── Data for processing
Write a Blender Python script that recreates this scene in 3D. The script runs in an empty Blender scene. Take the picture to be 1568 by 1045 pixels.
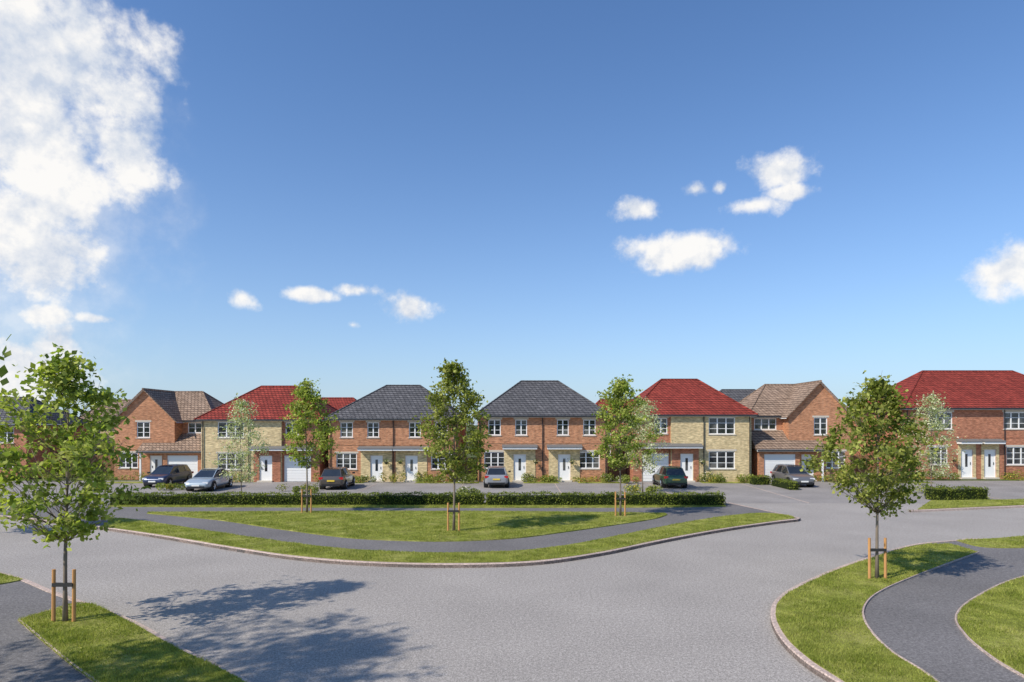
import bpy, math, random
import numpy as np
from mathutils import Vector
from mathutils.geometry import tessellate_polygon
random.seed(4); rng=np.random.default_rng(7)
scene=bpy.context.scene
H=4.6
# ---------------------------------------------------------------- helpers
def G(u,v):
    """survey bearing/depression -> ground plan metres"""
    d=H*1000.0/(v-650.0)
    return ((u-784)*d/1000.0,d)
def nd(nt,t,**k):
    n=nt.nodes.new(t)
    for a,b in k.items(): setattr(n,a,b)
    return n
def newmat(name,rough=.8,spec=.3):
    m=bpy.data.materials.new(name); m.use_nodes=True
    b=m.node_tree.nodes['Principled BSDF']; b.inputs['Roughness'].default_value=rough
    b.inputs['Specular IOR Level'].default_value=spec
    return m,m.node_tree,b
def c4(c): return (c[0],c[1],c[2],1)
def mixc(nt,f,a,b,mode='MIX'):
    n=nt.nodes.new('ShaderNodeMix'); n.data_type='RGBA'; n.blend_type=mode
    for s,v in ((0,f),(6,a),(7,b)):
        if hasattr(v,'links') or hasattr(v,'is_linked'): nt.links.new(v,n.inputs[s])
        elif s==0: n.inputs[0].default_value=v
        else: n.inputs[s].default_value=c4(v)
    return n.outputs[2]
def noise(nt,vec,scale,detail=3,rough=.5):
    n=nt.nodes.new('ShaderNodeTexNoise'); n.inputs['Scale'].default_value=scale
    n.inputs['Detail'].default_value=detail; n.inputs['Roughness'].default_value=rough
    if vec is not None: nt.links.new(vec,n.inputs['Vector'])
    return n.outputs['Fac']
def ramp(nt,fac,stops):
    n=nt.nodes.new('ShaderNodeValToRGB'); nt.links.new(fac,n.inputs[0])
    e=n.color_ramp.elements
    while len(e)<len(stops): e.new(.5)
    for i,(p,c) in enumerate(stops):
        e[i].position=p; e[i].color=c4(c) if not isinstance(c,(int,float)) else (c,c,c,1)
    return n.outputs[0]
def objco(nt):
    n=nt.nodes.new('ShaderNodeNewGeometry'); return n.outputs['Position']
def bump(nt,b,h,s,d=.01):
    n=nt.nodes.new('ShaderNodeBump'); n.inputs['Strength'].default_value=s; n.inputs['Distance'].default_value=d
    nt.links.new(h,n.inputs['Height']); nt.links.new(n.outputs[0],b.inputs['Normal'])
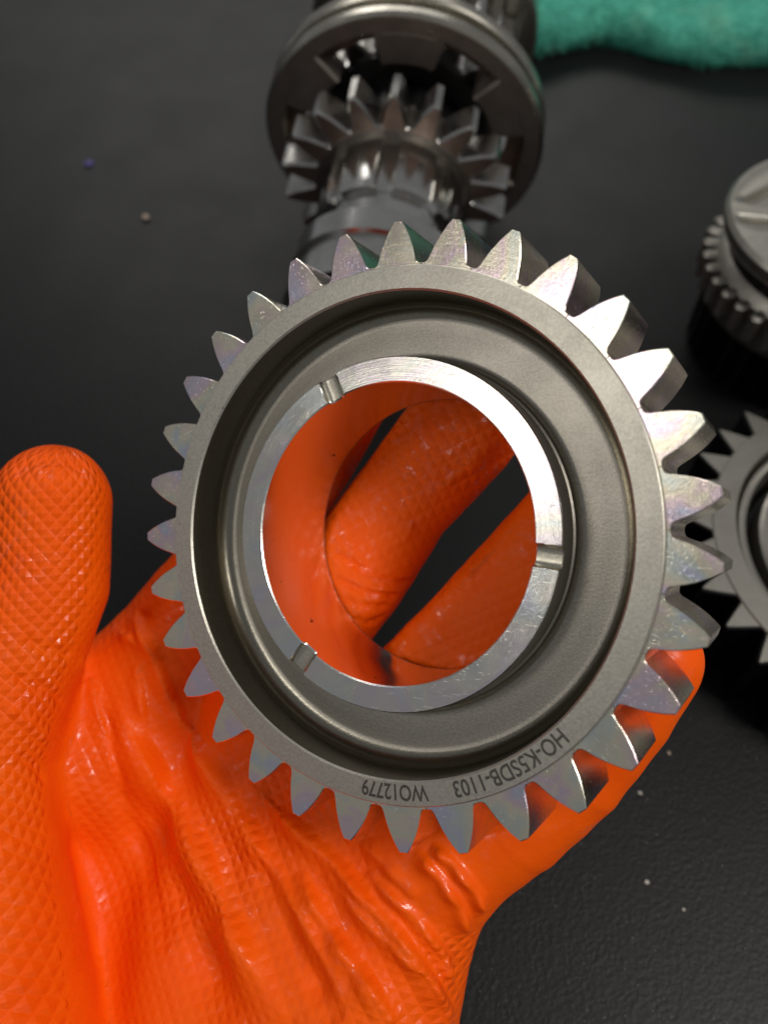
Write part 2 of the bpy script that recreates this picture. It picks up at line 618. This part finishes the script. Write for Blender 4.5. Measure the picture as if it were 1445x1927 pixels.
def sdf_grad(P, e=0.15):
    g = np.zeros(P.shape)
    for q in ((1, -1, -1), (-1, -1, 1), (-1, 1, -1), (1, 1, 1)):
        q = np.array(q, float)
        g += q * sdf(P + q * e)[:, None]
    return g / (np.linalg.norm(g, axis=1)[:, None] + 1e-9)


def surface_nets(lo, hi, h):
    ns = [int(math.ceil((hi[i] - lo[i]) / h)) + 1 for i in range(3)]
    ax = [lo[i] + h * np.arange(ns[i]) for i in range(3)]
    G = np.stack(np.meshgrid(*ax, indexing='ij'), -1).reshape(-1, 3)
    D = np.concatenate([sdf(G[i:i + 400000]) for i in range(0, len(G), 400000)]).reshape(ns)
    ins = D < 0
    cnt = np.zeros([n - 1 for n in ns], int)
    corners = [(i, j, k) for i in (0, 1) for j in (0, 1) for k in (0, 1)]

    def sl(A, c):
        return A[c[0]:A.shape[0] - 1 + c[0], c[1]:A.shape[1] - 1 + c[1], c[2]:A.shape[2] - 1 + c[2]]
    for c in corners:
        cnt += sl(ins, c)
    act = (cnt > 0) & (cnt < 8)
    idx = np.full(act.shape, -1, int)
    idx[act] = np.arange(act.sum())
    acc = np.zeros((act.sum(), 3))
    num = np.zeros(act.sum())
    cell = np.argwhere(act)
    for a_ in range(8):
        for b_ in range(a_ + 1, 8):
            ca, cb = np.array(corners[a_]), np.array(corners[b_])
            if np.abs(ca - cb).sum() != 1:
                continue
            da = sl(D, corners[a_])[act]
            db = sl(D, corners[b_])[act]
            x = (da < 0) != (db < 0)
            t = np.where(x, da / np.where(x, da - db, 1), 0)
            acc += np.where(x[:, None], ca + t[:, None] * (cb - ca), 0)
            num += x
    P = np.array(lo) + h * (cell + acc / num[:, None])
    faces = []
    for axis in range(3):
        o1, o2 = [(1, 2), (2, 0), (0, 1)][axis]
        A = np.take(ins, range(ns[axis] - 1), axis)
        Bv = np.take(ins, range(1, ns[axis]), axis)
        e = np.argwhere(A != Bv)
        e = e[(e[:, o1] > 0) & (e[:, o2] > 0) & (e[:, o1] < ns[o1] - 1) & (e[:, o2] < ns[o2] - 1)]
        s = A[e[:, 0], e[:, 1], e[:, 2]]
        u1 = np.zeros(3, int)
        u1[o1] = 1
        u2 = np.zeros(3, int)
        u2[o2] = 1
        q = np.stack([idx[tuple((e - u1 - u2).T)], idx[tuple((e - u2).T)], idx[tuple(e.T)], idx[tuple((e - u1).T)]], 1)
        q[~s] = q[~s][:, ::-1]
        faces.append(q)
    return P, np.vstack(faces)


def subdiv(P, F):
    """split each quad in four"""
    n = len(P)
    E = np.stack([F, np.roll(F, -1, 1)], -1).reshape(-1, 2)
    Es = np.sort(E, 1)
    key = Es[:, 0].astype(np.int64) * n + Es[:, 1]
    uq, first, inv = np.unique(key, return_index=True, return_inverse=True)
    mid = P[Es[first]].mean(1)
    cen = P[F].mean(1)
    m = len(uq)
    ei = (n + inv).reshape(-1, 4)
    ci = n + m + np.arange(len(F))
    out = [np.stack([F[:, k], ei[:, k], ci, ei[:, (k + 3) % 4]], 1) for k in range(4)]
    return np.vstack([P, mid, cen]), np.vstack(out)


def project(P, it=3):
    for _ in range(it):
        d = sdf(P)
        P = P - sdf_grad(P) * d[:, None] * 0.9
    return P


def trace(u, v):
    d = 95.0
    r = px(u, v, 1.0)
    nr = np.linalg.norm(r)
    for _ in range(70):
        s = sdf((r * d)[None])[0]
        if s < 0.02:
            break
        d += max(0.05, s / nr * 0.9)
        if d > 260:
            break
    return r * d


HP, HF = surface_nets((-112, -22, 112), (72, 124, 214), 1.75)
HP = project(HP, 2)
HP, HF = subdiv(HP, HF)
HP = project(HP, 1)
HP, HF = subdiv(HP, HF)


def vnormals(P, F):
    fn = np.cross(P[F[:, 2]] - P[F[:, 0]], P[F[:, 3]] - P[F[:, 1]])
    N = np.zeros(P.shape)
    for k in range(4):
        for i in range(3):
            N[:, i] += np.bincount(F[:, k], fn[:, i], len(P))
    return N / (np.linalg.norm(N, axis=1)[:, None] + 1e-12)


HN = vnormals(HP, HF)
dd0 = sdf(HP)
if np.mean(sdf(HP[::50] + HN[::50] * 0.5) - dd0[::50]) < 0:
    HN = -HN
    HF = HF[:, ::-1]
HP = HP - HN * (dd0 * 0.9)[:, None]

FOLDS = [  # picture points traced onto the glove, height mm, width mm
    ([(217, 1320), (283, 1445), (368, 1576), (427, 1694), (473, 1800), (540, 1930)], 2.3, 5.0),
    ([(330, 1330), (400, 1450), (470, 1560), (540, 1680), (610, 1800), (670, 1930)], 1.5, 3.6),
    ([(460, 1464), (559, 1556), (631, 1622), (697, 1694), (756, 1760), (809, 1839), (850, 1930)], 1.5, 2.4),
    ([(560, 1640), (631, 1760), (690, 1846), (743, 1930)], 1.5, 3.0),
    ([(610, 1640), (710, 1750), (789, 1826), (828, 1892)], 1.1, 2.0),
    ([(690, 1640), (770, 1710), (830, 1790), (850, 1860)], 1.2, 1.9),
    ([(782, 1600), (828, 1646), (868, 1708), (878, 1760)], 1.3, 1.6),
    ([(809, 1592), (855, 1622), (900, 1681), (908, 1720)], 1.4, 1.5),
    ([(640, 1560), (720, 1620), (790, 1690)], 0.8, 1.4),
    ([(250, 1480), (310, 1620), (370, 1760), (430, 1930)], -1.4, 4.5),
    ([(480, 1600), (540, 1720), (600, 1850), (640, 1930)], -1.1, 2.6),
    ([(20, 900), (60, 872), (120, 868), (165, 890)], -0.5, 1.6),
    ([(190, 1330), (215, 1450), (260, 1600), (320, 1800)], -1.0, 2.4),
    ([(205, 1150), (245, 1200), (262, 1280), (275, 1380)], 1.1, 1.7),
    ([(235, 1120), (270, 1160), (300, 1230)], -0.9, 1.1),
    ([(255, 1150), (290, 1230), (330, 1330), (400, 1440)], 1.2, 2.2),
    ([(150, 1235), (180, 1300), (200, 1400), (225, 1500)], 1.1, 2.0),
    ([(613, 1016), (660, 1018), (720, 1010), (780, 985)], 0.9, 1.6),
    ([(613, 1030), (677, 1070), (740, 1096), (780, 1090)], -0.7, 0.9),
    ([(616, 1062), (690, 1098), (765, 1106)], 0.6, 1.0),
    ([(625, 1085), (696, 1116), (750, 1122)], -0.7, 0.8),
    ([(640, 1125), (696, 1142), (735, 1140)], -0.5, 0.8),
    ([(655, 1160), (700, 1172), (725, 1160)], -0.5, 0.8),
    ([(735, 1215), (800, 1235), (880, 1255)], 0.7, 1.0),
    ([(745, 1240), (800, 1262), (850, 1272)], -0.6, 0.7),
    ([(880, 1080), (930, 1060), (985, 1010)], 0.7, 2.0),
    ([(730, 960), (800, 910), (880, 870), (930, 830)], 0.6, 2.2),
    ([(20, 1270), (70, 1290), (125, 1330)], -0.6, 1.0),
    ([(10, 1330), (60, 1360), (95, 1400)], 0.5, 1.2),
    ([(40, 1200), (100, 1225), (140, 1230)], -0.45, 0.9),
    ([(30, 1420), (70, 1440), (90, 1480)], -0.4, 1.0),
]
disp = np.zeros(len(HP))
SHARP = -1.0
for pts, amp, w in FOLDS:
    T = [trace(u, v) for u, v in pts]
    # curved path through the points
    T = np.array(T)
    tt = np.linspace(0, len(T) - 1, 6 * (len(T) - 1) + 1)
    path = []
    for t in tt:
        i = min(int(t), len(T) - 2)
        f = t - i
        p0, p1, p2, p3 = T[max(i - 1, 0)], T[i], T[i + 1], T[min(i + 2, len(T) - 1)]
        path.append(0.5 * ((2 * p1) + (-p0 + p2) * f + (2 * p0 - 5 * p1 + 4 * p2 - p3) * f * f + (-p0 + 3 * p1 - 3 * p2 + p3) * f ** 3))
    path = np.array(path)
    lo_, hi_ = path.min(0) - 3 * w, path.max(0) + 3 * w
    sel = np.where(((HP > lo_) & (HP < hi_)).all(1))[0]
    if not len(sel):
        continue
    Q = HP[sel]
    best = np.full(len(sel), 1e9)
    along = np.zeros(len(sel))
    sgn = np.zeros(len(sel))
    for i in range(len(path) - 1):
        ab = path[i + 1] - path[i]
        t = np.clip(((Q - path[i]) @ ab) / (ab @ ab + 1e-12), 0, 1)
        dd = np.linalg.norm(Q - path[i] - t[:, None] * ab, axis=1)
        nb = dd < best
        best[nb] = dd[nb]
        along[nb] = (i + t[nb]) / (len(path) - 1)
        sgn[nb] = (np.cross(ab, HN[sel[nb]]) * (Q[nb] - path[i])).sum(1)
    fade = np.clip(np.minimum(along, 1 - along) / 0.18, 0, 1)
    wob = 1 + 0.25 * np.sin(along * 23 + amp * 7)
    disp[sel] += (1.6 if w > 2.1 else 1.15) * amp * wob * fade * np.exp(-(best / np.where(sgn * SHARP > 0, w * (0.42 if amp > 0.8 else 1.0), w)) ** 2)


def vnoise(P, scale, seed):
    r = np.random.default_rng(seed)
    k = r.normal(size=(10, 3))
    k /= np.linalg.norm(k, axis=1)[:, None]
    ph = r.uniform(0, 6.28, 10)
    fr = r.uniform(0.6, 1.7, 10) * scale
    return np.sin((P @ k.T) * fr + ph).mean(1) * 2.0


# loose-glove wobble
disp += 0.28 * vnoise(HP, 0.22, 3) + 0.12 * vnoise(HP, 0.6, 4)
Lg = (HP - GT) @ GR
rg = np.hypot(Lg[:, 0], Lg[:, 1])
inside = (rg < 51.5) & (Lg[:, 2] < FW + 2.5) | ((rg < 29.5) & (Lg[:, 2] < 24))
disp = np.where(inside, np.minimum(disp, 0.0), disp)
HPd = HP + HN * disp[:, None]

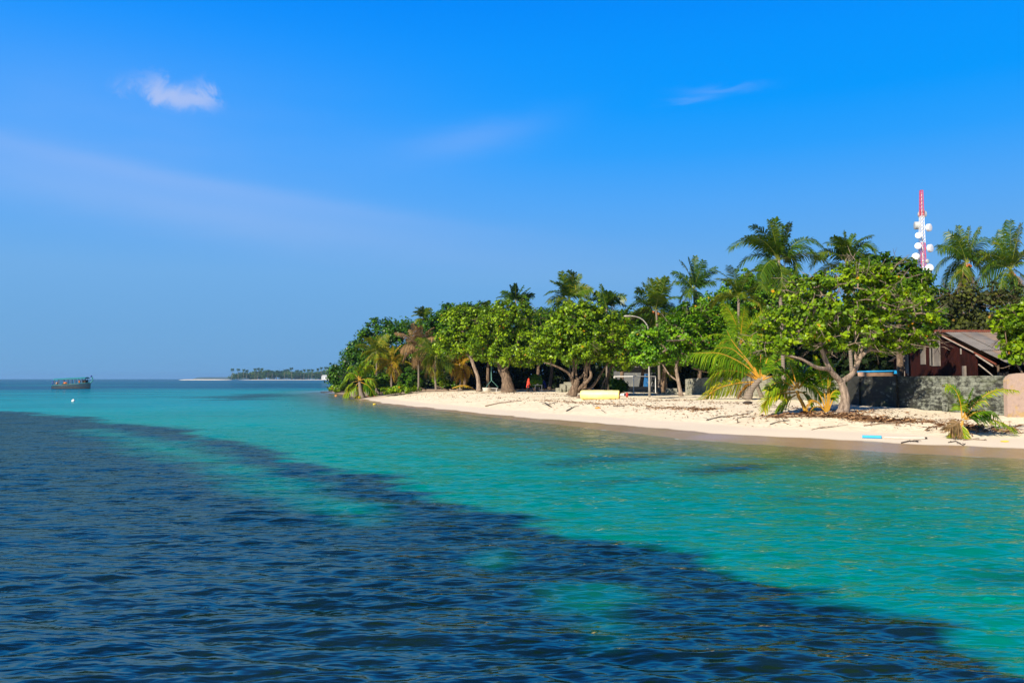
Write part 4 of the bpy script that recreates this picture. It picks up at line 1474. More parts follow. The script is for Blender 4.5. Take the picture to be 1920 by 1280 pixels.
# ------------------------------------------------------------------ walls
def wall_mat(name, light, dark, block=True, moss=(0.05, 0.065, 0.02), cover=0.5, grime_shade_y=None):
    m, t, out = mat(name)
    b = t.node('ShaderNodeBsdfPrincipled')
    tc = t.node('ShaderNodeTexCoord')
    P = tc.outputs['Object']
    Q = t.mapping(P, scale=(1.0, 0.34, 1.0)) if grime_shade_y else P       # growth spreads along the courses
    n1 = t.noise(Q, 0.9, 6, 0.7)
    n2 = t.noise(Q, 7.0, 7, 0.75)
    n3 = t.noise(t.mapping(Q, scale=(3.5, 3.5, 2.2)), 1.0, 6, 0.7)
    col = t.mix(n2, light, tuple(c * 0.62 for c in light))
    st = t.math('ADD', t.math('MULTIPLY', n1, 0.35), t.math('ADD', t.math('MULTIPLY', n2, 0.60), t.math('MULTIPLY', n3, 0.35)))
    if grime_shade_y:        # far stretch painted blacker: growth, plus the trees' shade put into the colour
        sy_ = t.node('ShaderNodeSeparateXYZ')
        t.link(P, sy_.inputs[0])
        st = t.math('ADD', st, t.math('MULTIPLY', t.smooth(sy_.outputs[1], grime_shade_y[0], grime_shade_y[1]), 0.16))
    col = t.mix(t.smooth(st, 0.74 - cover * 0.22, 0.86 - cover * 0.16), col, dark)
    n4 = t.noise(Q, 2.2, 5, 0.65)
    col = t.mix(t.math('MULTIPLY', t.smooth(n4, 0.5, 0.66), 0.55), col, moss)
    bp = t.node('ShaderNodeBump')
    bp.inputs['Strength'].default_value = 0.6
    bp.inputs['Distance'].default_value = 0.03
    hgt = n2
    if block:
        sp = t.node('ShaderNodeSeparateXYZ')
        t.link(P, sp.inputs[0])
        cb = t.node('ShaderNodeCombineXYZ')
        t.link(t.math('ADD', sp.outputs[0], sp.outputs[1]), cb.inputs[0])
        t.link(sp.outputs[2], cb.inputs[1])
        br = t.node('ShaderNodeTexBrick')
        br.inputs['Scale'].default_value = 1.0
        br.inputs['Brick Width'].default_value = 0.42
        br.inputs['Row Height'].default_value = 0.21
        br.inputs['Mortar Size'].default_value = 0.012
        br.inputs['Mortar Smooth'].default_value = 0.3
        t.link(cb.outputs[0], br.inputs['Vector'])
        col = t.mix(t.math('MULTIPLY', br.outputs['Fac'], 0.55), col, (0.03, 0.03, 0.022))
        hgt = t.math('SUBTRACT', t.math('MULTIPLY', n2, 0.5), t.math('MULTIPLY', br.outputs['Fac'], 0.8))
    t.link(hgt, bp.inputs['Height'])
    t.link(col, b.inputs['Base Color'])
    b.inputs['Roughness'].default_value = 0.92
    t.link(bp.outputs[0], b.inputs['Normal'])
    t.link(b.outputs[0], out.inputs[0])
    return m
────
Can you repeat, word for word, every line above from the one containing "Write part 2" down to the one containing "return g / (np.linalg.norm(g, axis=1)[:, None]", including both?

▶ Task answer:
Write part 2 of the bpy script that recreates this picture. It picks up at line 618. This part finishes the script. Write for Blender 4.5. Measure the picture as if it were 1445x1927 pixels.
def sdf_grad(P, e=0.15):
    g = np.zeros(P.shape)
    for q in ((1, -1, -1), (-1, -1, 1), (-1, 1, -1), (1, 1, 1)):
        q = np.array(q, float)
        g += q * sdf(P + q * e)[:, None]
    return g / (np.linalg.norm(g, axis=1)[:, None] + 1e-9)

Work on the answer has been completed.